The last couple of years when we’ve had one or two cows, I’ve kept them in the barn, too. I would put down fresh bedding every day after removing the soiled bedding. This bedding and manure was piled outside to compost and be used in the garden/fields later. It was a lot of work, though, forking out the heavy, wet, soiled bedding twice a day.

This year I’m trying something new for me: deep bedding. The idea is to not clean out the cows’ mess but, rather, to continue adding fresh bedding on top, letting it accumulate and build up inside the barn. Adding fresh carbonaceous materials (bedding, like, old hay and straw) traps the nutrients in the manure, holding them and allowing the composting process to begin. The non-aerobic composting that occurs within the bedding will also provide some heat for the cows. It makes a nice soft floor/bed for them, too. Adding fresh bedding every day keeps their beds clean and dry which helps the cows to stay clean and dry.

They have a small area to lounge outside, too, but they spend most of their time inside the barn where the hay is. This is good. All that good stuff coming out their backsides is being incorporated into the bedding for later use.

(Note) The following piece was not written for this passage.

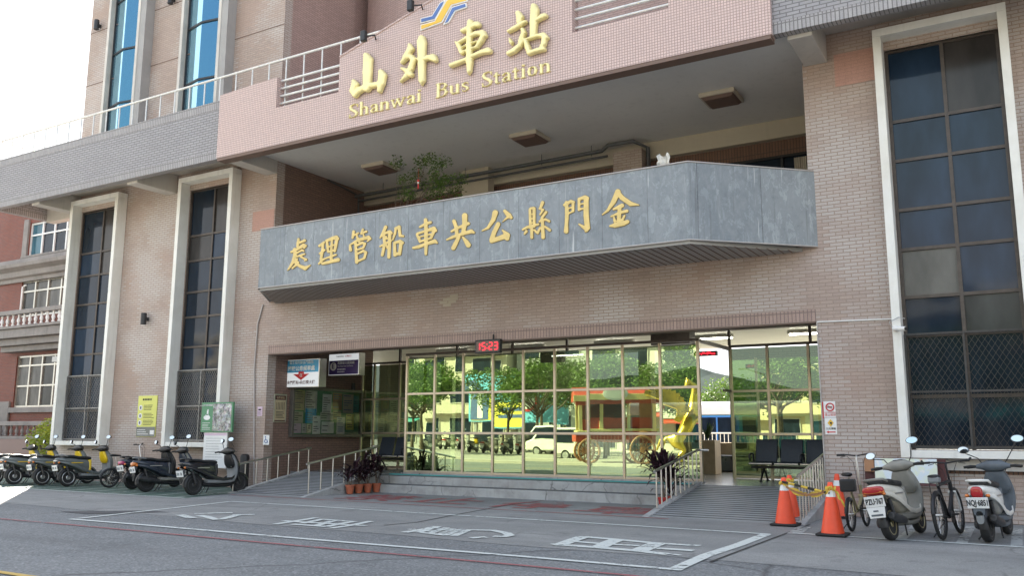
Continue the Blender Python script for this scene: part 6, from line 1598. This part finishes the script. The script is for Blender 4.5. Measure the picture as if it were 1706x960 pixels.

I’ve been adding oats to the bedding as I throw down more old hay or straw. These are to feed the pigs. No, I don’t have any pigs, but I plan on getting a couple in the spring so I can put them to work.

The thing about the bedding is that with several thousands pounds of bovines walking around on it and the composting action going on within, it will be packed down and will be dense. I don’t relish the thought of forking and shoveling it loose in the spring (my back hurts just thinking about it). A better idea is to let a couple of pigs loosen it for me, aerating it and helping the aerobic composting process along. But, pigs need a good reason to root it all up. Hence, the grain that I’m adding. It’s pig food for when I get a couple pigs in the spring.

If I ate pig, this would be idea. But, I don’t eat it. It’s a moral choice. So, I’ll sell the pigs after they’ve worked for me by getting the bedding loosened in the spring. I expect that the bedding will be three feet deep or more by then. Think of all the good nutrients to be added to the garden and fields!

Oh, one more thing. With all that carbonaceous material being added, it does not stink. If it smells bad, that means you’re losing nutrients. The carbon materials hold the nitrogen and other nutrients. That’s a great thing about compost – you don’t loose the good stuff!